The Western-backed prime minister-designate Saad Hariri now faces a big challenge in delivering the reforms needed to address dire public finances and unlock billions of dollars in pledged aid and loans to boost growth.
On May 24, after parliamentary elections, President Michel Aoun quickly nominated Hariri for his third term as prime minister and tasked him with forming a cabinet, but political parties spent eight months arguing over the new government’s makeup.
“We are facing economic, financial, social and administrative challenges,” Hariri said at a press conference after the announcement.
“It has been a difficult political period, especially after the elections, and we must turn the page and start working,” he said.
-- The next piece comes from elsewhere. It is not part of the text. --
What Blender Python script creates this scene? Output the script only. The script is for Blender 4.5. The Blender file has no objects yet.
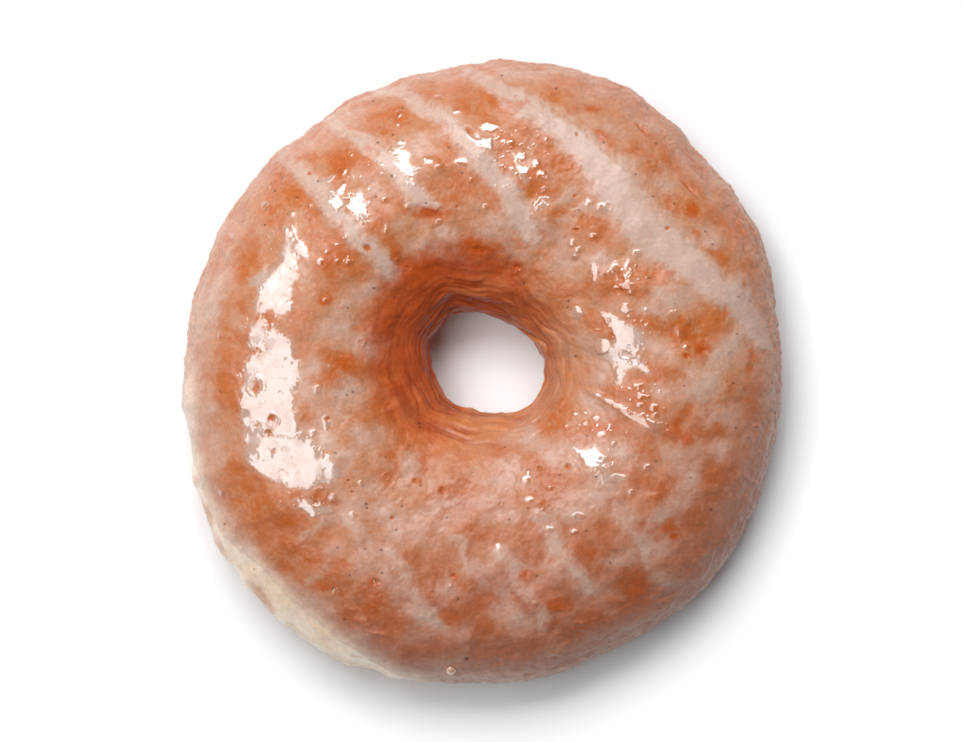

The new government will include most of Lebanon’s rival factions, who have been negotiating over the makeup of the cabinet since the May 6 election that saw allies of the Iran-backed Hezbollah group gain ground.
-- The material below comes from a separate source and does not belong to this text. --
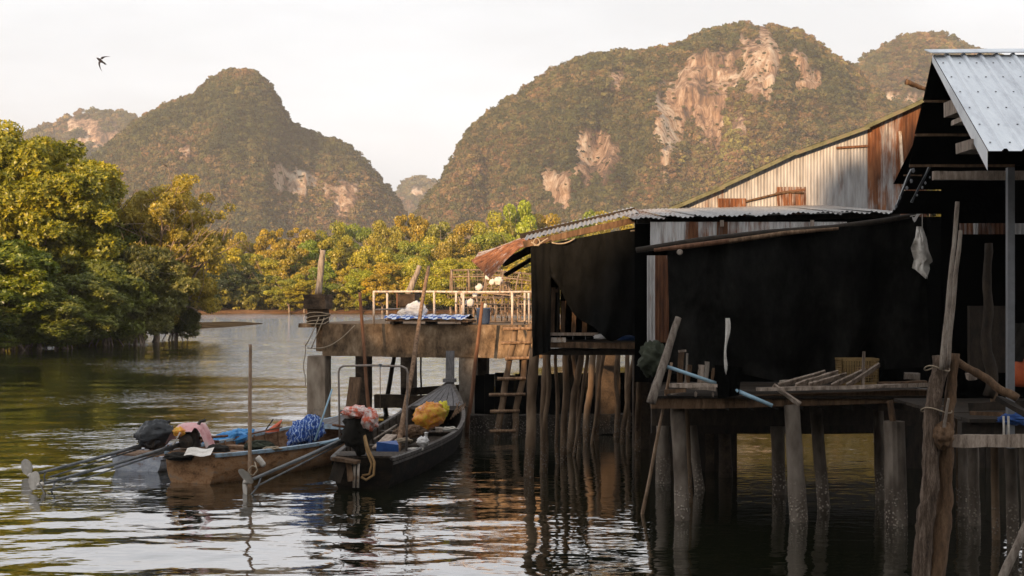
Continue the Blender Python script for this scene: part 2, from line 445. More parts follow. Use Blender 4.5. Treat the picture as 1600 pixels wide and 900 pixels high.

The United States regards Hezbollah as a terrorist organisation and has added sanctions on the group as part of a campaign against Iran.
The new cabinet includes 30 ministers from Lebanon’s rival political clans. The new line-up will see four women take office, including the interior and energy ministries.
Gibran Bassil is to remain as foreign minister, while a senior official said Ali Hassan Khalil will stay on as finance minister.
A source familiar with the government formation talks said Hezbollah had chosen Shia doctor Jamil Jabak, who is not a member of the group, as health minister.
By picking the health minister, the heavily armed Hezbollah will be moving beyond the marginal role it played in past governments; the ministry has the fourth-biggest budget in the state apparatus, the outgoing health minister has said.
Since the election, Hariri’s last government, appointed in late 2016, has continued in a caretaker capacity.
Hariri lost more than a third of his MPs in the election but kept his status as the leading Sunni Muslim and so returns as prime minister, a position reserved for his sect under Lebanon’s sectarian system of rule.
Al Jazeera’s Zeina Khodr reporting from Beirut said that forming a government isn’t an easy process when it comes to rival politicians agreeing on the distribution of seats in Lebanon’s sectarian-based power-sharing agreement.
Many observers believe France – as a former colonial power which still has influence in the country – played a significant role in forming the government, Khodr noted.